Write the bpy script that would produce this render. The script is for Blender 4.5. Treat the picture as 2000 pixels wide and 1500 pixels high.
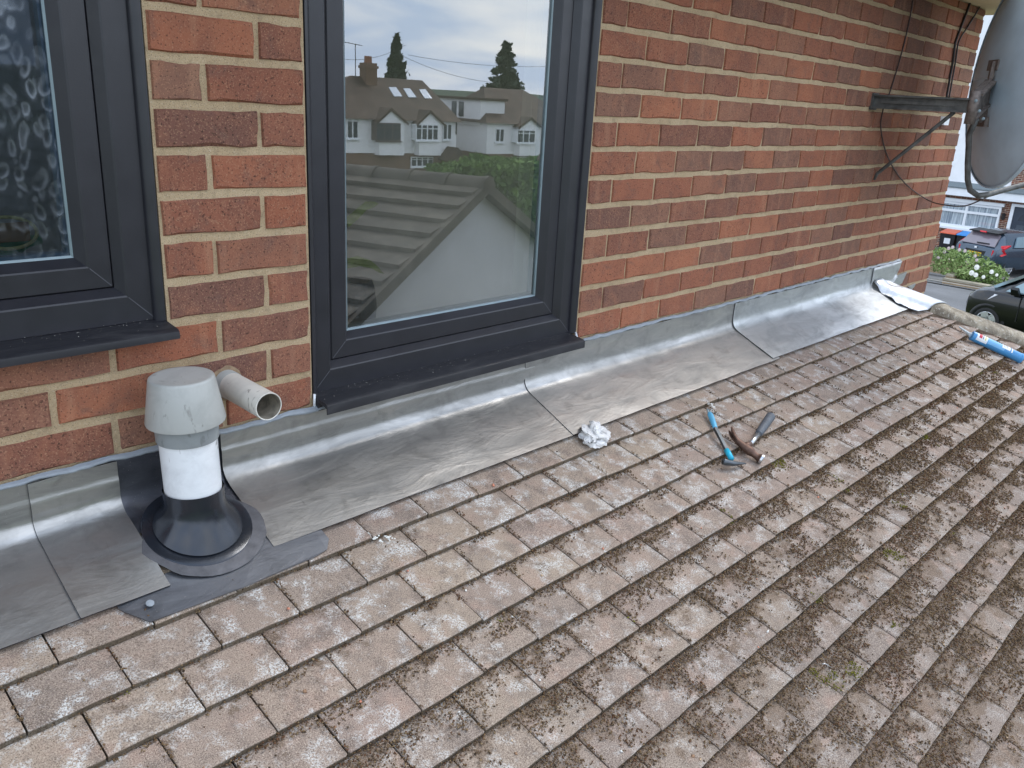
import bpy, math, random
import numpy as np
from mathutils import Vector, Matrix
random.seed(7); RNG = np.random.default_rng(7)
for o in list(bpy.data.objects): bpy.data.objects.remove(o, do_unlink=True)
scene = bpy.context.scene
COL = scene.collection
R_ = math.radians
# ------------------------------------------------------------------ camera
FPX = 1639.64; CAM = np.array([0.0, -1.62355, 0.13157])
YAW, PITCH, ROLL = R_(47.024), R_(-18.787), R_(3.2512)
_f = np.array([math.sin(YAW)*math.cos(PITCH), math.cos(YAW)*math.cos(PITCH), math.sin(PITCH)])
_r = np.array([math.cos(YAW), -math.sin(YAW), 0.0]); _u = np.cross(_r, _f)
_c, _s = math.cos(ROLL), math.sin(ROLL)
CR = np.array([_c*_r+_s*_u, -_s*_r+_c*_u, _f])
cd = bpy.data.cameras.new('camera'); cam = bpy.data.objects.new('camera', cd); COL.objects.link(cam)
cd.sensor_width = 36; cd.lens = 36*FPX/2000; cd.clip_start = .02; cd.clip_end = 3000
m = Matrix(((CR[0][0], CR[1][0], -CR[2][0], CAM[0]), (CR[0][1], CR[1][1], -CR[2][1], CAM[1]),
            (CR[0][2], CR[1][2], -CR[2][2], CAM[2]), (0, 0, 0, 1)))
cam.matrix_world = m; scene.camera = cam
# ------------------------------------------------------------------ world, sun, exposure
SUN_AZ, SUN_EL = R_(97), R_(50)       # azimuth measured from +Y towards +X
w = bpy.data.worlds.new('World'); scene.world = w; w.use_nodes = True
nt = w.node_tree; nt.nodes.clear()
def wn(t, **k):
    n = nt.nodes.new(t)
    for a, b in k.items(): setattr(n, a, b)
    return n
sky = wn('ShaderNodeTexSky'); sky.sky_type = 'NISHITA'; sky.sun_disc = False
sky.sun_elevation = SUN_EL; sky.sun_rotation = SUN_AZ; sky.air_density = 1; sky.dust_density = 1.5
tc = wn('ShaderNodeTexCoord'); sep = wn('ShaderNodeSeparateXYZ'); nt.links.new(tc.outputs['Generated'], sep.inputs[0])
mx = wn('ShaderNodeMath', operation='MAXIMUM'); nt.links.new(sep.outputs[2], mx.inputs[0]); mx.inputs[1].default_value = 0.0
ad = wn('ShaderNodeMath', operation='ADD'); nt.links.new(mx.outputs[0], ad.inputs[0]); ad.inputs[1].default_value = .22
dv = wn('ShaderNodeVectorMath', operation='DIVIDE'); cmb = wn('ShaderNodeCombineXYZ')
for i in range(3): nt.links.new(ad.outputs[0], cmb.inputs[i])
nt.links.new(tc.outputs['Generated'], dv.inputs[0]); nt.links.new(cmb.outputs[0], dv.inputs[1])
nz = wn('ShaderNodeTexNoise'); nz.inputs['Scale'].default_value = 1.5; nz.inputs['Detail'].default_value = 6; nz.inputs['Roughness'].default_value = .52
nz.inputs['Distortion'].default_value = .3
nt.links.new(dv.outputs[0], nz.inputs['Vector'])
rp = wn('ShaderNodeValToRGB'); rp.color_ramp.elements[0].position = .38; rp.color_ramp.elements[1].position = .68
rp.color_ramp.elements[0].color = (.60, .75, 1.0, 1); rp.color_ramp.elements[1].color = (1.12, 1.15, 1.18, 1)
nt.links.new(nz.outputs['Fac'], rp.inputs[0])
b1 = wn('ShaderNodeBackground'); b1.inputs[1].default_value = .12; nt.links.new(sky.outputs[0], b1.inputs[0])
b2 = wn('ShaderNodeBackground'); b2.inputs[1].default_value = 1.42; nt.links.new(rp.outputs[0], b2.inputs[0])
mxs = wn('ShaderNodeMixShader'); mxs.inputs[0].default_value = .86
nt.links.new(b1.outputs[0], mxs.inputs[1]); nt.links.new(b2.outputs[0], mxs.inputs[2])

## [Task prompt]
Copy each line above precisely, dropping the pictures.

## [Result]
Write the bpy script that would produce this render. The script is for Blender 4.5. Treat the picture as 2000 pixels wide and 1500 pixels high.
import bpy, math, random
import numpy as np
from mathutils import Vector, Matrix
random.seed(7); RNG = np.random.default_rng(7)
for o in list(bpy.data.objects): bpy.data.objects.remove(o, do_unlink=True)
scene = bpy.context.scene
COL = scene.collection
R_ = math.radians
# ------------------------------------------------------------------ camera
FPX = 1639.64; CAM = np.array([0.0, -1.62355, 0.13157])
YAW, PITCH, ROLL = R_(47.024), R_(-18.787), R_(3.2512)
_f = np.array([math.sin(YAW)*math.cos(PITCH), math.cos(YAW)*math.cos(PITCH), math.sin(PITCH)])
_r = np.array([math.cos(YAW), -math.sin(YAW), 0.0]); _u = np.cross(_r, _f)
_c, _s = math.cos(ROLL), math.sin(ROLL)
CR = np.array([_c*_r+_s*_u, -_s*_r+_c*_u, _f])
cd = bpy.data.cameras.new('camera'); cam = bpy.data.objects.new('camera', cd); COL.objects.link(cam)
cd.sensor_width = 36; cd.lens = 36*FPX/2000; cd.clip_start = .02; cd.clip_end = 3000
m = Matrix(((CR[0][0], CR[1][0], -CR[2][0], CAM[0]), (CR[0][1], CR[1][1], -CR[2][1], CAM[1]),
            (CR[0][2], CR[1][2], -CR[2][2], CAM[2]), (0, 0, 0, 1)))
cam.matrix_world = m; scene.camera = cam
# ------------------------------------------------------------------ world, sun, exposure
SUN_AZ, SUN_EL = R_(97), R_(50)       # azimuth measured from +Y towards +X
w = bpy.data.worlds.new('World'); scene.world = w; w.use_nodes = True
nt = w.node_tree; nt.nodes.clear()
def wn(t, **k):
    n = nt.nodes.new(t)
    for a, b in k.items(): setattr(n, a, b)
    return n
sky = wn('ShaderNodeTexSky'); sky.sky_type = 'NISHITA'; sky.sun_disc = False
sky.sun_elevation = SUN_EL; sky.sun_rotation = SUN_AZ; sky.air_density = 1; sky.dust_density = 1.5
tc = wn('ShaderNodeTexCoord'); sep = wn('ShaderNodeSeparateXYZ'); nt.links.new(tc.outputs['Generated'], sep.inputs[0])
mx = wn('ShaderNodeMath', operation='MAXIMUM'); nt.links.new(sep.outputs[2], mx.inputs[0]); mx.inputs[1].default_value = 0.0
ad = wn('ShaderNodeMath', operation='ADD'); nt.links.new(mx.outputs[0], ad.inputs[0]); ad.inputs[1].default_value = .22
dv = wn('ShaderNodeVectorMath', operation='DIVIDE'); cmb = wn('ShaderNodeCombineXYZ')
for i in range(3): nt.links.new(ad.outputs[0], cmb.inputs[i])
nt.links.new(tc.outputs['Generated'], dv.inputs[0]); nt.links.new(cmb.outputs[0], dv.inputs[1])
nz = wn('ShaderNodeTexNoise'); nz.inputs['Scale'].default_value = 1.5; nz.inputs['Detail'].default_value = 6; nz.inputs['Roughness'].default_value = .52
nz.inputs['Distortion'].default_value = .3
nt.links.new(dv.outputs[0], nz.inputs['Vector'])
rp = wn('ShaderNodeValToRGB'); rp.color_ramp.elements[0].position = .38; rp.color_ramp.elements[1].position = .68
rp.color_ramp.elements[0].color = (.60, .75, 1.0, 1); rp.color_ramp.elements[1].color = (1.12, 1.15, 1.18, 1)
nt.links.new(nz.outputs['Fac'], rp.inputs[0])
b1 = wn('ShaderNodeBackground'); b1.inputs[1].default_value = .12; nt.links.new(sky.outputs[0], b1.inputs[0])
b2 = wn('ShaderNodeBackground'); b2.inputs[1].default_value = 1.42; nt.links.new(rp.outputs[0], b2.inputs[0])
mxs = wn('ShaderNodeMixShader'); mxs.inputs[0].default_value = .86
nt.links.new(b1.outputs[0], mxs.inputs[1]); nt.links.new(b2.outputs[0], mxs.inputs[2])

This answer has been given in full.